Tuesday, June 22, 2010

Summer Solstice


Yesterday was the Summer Solstice, the longest day of the year, and all day I kept thinking about how, when the kids were young I would try to celebrate both this day, the first day of summer and the last day of summer, with a picnic.

It got a little more challenging as they got older and we were often tied up with some sports event on one or both of those days, but I tried my best for as long as I could. It's been a long time now since we went on a picnic of any kind and I miss that.

I'm hoping that once I get my mother's estate settled and my own house organized and less of a jumble - I will be able to have a much less over-booked and frantic life - one that includes time to sit on the deck and write, one that includes camp fires in our backyard, and one that includes picnics!

Thursday, June 17, 2010

Father's Day

Sloan & Tom
photo from Sloan's senior tennis season, spring 2008



It's been twenty-one years since my own father passed away, so it has been a long time since I celebrated the day as a daughter. But I have lived through 29 years of Father's Days with the man who is my children's father. This week, as we get ready to celebrate another, I am thinking about the men in my life who are honored on this day.

My father was a hard-working man who devoted his life to his family, although he didn't relate to his children all that much, especially me, his only daughter. I never remember just having a chat with my father. We had serious conversations about serious topics, we had offhand conversations in passing, we had disagreements which would sometimes end in shouting on his part and tears on my part - but I don't remember just sitting and talking to him about my life. And I don't remember him being particularly interested either. There was no doubt he loved me, but to this day I don't believe he understood me - or wanted to.

In many ways my Tom is like my Dad. He too works hard and devotes himself to our family. He doesn't like chicken, he doesn't pick up his laundry, he likes to watch stock car races on TV.

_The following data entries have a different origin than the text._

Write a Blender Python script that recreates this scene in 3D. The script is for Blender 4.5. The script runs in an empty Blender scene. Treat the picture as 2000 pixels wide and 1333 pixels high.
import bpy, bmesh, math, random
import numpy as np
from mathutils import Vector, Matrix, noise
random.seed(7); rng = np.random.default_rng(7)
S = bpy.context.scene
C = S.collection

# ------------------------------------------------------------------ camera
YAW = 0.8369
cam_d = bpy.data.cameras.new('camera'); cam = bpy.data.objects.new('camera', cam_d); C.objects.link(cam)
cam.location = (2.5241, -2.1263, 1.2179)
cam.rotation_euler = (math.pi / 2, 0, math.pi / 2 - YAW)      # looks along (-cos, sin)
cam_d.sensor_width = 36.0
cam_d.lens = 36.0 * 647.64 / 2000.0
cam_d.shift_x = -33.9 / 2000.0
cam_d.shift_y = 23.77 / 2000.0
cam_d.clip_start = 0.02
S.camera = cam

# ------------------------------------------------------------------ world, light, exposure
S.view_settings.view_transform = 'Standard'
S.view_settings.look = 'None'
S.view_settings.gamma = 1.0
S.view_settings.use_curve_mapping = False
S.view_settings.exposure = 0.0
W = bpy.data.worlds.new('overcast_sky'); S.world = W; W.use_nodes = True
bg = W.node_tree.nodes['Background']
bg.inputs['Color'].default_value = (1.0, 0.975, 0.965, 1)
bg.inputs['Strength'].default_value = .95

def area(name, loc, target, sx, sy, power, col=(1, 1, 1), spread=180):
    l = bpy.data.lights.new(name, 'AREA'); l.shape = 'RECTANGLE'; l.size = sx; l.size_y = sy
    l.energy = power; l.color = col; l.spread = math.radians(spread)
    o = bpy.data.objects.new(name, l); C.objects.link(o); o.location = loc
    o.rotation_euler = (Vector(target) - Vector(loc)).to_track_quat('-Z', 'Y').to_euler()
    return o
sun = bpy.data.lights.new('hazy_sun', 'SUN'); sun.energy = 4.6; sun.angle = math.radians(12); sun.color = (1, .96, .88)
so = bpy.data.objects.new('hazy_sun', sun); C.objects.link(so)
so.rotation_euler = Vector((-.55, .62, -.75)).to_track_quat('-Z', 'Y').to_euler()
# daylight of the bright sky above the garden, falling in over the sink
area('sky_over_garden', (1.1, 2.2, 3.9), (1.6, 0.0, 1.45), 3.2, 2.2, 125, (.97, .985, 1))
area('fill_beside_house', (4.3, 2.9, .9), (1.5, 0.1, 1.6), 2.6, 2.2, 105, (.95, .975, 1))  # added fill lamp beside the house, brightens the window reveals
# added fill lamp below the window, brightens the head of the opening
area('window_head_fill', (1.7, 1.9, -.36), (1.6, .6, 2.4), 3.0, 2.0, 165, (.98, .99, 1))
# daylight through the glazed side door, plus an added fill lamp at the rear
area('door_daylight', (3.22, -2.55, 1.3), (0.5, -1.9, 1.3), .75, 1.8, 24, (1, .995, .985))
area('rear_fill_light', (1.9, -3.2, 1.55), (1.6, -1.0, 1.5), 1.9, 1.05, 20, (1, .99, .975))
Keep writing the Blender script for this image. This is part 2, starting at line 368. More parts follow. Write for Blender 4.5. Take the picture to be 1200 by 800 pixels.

But, unlike my father, he is a Dad with a passionate interest in his three children - including our daughter, whom he may not always understand due to gender difference, but he sure does want to!

From the very beginning he wanted to be a part of their lives and activities, even when we had to take books out of the library to learn soccer before he had to coach our oldest son's first team! In addition to soccer - year after year, child after child - he coached baseball, softball, YMCA basketball, and one season of rocket football. When the kids got to a point where they played sports in school, he came to nearly every game, and together we were passionate boosters, with him doing the lion's share of the heavy lifting!

At home he remodeled our modest house over and over as the kids grew up, trying to give them the space they needed. He put aside the activities he loved to do, golfing, photography and travel, because they were too expensive while we had a family to raise. He took multiple trips to Disney World and Cedar Point because the kids enjoyed them more than a walk through the wilderness.

Now the kids are grown up and we are spectators to their lives, but he still stays involved and worries about them constantly. We conjure up ways to be with them.

Max & Nolan

This year he celebrates his first Father's Day as a grandfather and gets to share the day with our son Max, who has a five month old son of his own. I watch Max as a father and I know he's learned a lot of what he does from watching his own Dad.

Happy Father's Day, Tom. I'm proud and happy to have watched you with our children over the past many years, and look forward towards many more.

Sunday, June 13, 2010

Full Moon Writing

Photo by Tom Tackett for "From the Desk - Writings under a Full Moon" (left to right) Ali, Emily, Sue, Denise



I have belonged to a small writing group of four women for about three years or so. In the past year we have been working on pieces of writing about the full moons, which have a different name each month. The challenge was to come to the group with a piece of writing about the moon.

During this year we all faced trying times and sometimes did not get our assignments done in the exact month they were due - but eventually we all finished our work and will be publishing this book of writing in the next few weeks.

We'll introduce the book to the public at the gallery opening reception of Ali's retrospective of a lifetime of her art work - which includes these written pieces in the "moon" book. The reception takes place at the Box Factory for the Arts in St. Joseph, Michigan on July 30.

It has been so much fun working on this project with these creative women and I'm so looking forward to seeing it in the printed form. (Ali is creating special artwork for both the cover and the title pages for each of our sections in the book.)

We've recently added a fifth member to the group, Judy, and we've decided to begin another year-long group project - this one with the theme of "birds." We can write anything we want - but a bird has to appear in it somewhere. Sounds like a challenge (not so much for Sue, who is an avid birder) and we begin next month when we meet at Ali's for our July session. (And no, I won't be tweeting!)

I'll write more about this as we progress. Bye, bye birdie!